Baugemeinschaften beleben das Stadtbild und fördern die positive Quartierentwicklung, ermöglichen Mitbestimmung von Anfang an und sind günstiger als Bauträgerwohnungen. Das und viel mehr erfuhren die mehr als 30 Zuhörerinnen und Zuhörer von Architekt Matthias Gütschow ausgewiesener Baugemeinschaftsexperte aus Tübingen.

In Tübingen und Freiburg sind die ersten Baugemeinschaften entstanden. „Mittlerweile verfolgen viele Städte diese Wohnungsbaupolitik“, so Gütschow. Das Thema sei längst kein grünes mehr, sondern in der Mitte der Gesellschaft angekommen. In Ravensburg und Konstanz laufen bereits Baugemeinschaftsprojekte, Meckenbeuren steht in den Startlöchern.

Aber was ist überhaupt eine Baugemeinschaft? „Eine Gruppe von Menschen, die zusammen ein Haus nach ihren eigenen Vorstellungen und Ideen eigenverantwortlich planen, bauen und bewohnen“, erklärte Matthias Gütschow in einem Satz. Die Bauwilligen gründen in der Regel eine Gesellschaft bürgerlichen Rechts (GbR) und haben die Entscheidungshoheit bei der Planung, beim Bauen und allen Verträgen. Nach der Findungs-, Planungs- und Bauphase ist eine Baugemeinschaft rechtlich einer Eigentümergemeinschaft gleichgestellt.

Differenzen und Diskussionen seien in der Anfangsphase einer Baugemeinschaft ganz normal, berichtete Gütschow aus seiner fast 20-jährigen Erfahrung. Aber im Vergleich zur Eigentümergemeinschaft eines Bauträgerbaus fänden die Diskussionen bereits während der Planung statt. Die Zufriedenheit und die Identifikation mit dem Haus und dem Wohnquartier seien am Ende größer.
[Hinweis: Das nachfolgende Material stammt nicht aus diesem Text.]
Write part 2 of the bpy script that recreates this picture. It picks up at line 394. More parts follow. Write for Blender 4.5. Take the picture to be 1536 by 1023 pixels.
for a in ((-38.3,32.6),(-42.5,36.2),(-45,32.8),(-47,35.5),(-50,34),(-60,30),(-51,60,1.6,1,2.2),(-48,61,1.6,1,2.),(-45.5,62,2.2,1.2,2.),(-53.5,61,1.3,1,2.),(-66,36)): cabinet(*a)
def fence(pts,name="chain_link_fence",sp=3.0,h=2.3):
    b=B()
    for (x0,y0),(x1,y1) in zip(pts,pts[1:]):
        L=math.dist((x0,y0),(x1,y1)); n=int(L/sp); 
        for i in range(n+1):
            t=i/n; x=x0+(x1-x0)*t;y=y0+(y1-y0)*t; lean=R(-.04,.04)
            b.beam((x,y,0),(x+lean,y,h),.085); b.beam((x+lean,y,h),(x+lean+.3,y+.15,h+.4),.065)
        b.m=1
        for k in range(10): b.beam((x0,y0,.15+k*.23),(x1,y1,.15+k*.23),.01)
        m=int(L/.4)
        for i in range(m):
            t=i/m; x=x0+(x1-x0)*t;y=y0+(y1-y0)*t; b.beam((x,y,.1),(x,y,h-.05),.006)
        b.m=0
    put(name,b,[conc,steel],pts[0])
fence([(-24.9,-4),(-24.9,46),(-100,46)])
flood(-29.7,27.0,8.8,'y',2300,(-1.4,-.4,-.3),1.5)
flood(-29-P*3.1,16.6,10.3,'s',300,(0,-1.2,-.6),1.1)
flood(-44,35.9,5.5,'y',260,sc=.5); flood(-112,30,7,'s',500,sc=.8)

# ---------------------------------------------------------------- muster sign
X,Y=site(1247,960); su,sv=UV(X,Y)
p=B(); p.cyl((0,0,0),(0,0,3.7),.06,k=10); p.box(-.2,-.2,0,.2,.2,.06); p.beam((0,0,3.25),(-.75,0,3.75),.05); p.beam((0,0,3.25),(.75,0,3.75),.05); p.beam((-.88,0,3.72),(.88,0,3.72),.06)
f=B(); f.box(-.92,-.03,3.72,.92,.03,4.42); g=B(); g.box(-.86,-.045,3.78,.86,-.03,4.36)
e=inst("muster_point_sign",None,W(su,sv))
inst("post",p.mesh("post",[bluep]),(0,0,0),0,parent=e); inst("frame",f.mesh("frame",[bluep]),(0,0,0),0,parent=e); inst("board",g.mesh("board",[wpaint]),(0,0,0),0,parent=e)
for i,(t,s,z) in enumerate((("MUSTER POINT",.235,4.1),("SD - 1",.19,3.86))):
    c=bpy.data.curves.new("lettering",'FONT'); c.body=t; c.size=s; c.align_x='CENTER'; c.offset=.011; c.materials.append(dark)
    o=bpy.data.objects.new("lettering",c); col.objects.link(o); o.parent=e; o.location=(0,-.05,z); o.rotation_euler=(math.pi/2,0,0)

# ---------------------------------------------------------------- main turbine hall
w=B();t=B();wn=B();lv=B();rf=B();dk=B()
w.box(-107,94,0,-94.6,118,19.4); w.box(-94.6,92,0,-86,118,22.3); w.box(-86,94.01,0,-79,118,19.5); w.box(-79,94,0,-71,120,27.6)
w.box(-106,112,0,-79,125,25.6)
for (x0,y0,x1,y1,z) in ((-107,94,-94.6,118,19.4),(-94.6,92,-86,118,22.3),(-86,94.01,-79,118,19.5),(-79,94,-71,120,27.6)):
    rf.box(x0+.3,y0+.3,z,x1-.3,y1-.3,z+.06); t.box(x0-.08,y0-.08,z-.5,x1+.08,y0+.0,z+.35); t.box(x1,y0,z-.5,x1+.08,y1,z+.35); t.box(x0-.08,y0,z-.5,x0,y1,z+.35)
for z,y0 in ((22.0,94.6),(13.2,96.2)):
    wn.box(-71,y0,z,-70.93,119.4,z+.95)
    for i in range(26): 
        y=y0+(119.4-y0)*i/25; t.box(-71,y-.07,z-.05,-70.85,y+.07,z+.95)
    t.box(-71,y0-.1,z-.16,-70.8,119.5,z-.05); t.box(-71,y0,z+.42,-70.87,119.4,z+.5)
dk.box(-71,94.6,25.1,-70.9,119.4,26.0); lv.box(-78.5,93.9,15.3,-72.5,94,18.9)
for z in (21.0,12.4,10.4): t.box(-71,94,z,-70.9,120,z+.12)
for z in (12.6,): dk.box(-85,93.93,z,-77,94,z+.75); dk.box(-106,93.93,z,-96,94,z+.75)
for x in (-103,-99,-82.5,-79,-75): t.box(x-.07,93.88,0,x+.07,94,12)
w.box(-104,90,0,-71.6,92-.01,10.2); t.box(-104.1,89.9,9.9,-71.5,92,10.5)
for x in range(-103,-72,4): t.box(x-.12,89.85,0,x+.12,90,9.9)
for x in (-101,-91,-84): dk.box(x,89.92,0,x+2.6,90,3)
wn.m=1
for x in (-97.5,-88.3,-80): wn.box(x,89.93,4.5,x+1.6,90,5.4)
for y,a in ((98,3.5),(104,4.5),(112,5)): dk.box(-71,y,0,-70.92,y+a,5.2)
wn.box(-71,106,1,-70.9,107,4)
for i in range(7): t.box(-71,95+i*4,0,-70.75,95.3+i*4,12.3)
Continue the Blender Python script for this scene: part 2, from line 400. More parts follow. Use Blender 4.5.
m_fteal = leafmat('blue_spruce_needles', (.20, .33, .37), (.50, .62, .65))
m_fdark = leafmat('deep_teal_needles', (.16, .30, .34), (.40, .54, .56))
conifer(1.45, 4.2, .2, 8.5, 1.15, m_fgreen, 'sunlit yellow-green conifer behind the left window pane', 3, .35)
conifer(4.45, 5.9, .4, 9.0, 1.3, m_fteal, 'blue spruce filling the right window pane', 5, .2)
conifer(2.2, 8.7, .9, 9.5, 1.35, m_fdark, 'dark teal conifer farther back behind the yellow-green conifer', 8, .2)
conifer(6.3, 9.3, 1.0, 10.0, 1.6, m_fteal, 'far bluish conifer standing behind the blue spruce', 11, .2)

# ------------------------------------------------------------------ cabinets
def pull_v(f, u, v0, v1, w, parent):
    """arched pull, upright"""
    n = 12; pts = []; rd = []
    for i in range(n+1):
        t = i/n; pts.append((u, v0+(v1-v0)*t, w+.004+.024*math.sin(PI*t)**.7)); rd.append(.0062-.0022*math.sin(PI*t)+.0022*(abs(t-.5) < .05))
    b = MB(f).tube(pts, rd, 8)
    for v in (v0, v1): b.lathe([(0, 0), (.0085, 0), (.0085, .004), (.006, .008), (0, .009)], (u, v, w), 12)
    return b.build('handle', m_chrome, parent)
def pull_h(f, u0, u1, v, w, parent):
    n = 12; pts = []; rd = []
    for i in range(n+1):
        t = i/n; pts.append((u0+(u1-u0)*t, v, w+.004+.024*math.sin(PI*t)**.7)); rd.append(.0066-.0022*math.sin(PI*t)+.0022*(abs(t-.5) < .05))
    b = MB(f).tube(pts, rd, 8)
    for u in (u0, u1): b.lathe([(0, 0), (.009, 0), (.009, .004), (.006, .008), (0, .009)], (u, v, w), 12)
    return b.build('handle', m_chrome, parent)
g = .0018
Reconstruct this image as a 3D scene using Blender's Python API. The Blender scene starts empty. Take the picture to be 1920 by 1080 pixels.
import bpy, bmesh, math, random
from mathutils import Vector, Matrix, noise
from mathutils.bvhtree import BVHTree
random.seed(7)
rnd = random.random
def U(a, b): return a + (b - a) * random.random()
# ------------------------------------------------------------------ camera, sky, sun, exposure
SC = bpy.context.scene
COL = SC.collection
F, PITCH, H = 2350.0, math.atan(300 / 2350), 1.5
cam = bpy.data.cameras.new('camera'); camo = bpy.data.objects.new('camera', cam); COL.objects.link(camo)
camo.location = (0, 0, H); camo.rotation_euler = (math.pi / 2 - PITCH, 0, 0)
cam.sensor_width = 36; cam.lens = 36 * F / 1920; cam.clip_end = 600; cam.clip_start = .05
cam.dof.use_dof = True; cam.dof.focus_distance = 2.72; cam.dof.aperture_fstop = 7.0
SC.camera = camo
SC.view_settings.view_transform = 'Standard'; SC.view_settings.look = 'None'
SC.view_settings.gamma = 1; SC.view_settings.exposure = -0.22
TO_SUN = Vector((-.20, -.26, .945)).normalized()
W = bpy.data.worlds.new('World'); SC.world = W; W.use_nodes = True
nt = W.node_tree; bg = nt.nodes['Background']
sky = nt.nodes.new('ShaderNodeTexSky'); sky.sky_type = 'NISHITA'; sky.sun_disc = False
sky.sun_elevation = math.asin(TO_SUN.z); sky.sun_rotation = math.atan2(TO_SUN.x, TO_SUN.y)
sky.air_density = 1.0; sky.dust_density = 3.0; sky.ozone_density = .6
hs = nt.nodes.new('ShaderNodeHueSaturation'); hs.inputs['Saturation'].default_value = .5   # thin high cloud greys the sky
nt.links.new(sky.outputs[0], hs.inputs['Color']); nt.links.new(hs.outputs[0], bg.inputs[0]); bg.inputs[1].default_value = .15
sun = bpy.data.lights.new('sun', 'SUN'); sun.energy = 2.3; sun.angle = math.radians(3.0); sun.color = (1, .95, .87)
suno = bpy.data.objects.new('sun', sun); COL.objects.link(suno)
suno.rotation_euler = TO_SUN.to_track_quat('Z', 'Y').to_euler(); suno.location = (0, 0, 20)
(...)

Damit der Prozess reibungslos abläuft, sei es wichtig, einen erfahrenen Architekten oder Projektmanager zu haben, der die Steuerung übernimmt. Im Vergleich zu einem Bauträger spare eine Baugemeinschaft 15 bis 25 Prozent Kosten.

Jede Baugemeinschaft verfolge ein bestimmtes Konzept. Die eine legt Wert auf möglichst günstige Baukosten, die andere auf hochwertige Architektur oder einen hohen Ökostandard, eine weitere verfolgt soziale Ziele und integriert Wohnungen für Menschen mit Behinderungen oder Geflüchtete. Welche Konzepte in einem Viertel gewünscht sind, entscheidet die Stadt beziehungsweise der Gemeinderat. Welche Konzepte letztlich den Zuschlag für das Grundstück bekommen, eine Jury.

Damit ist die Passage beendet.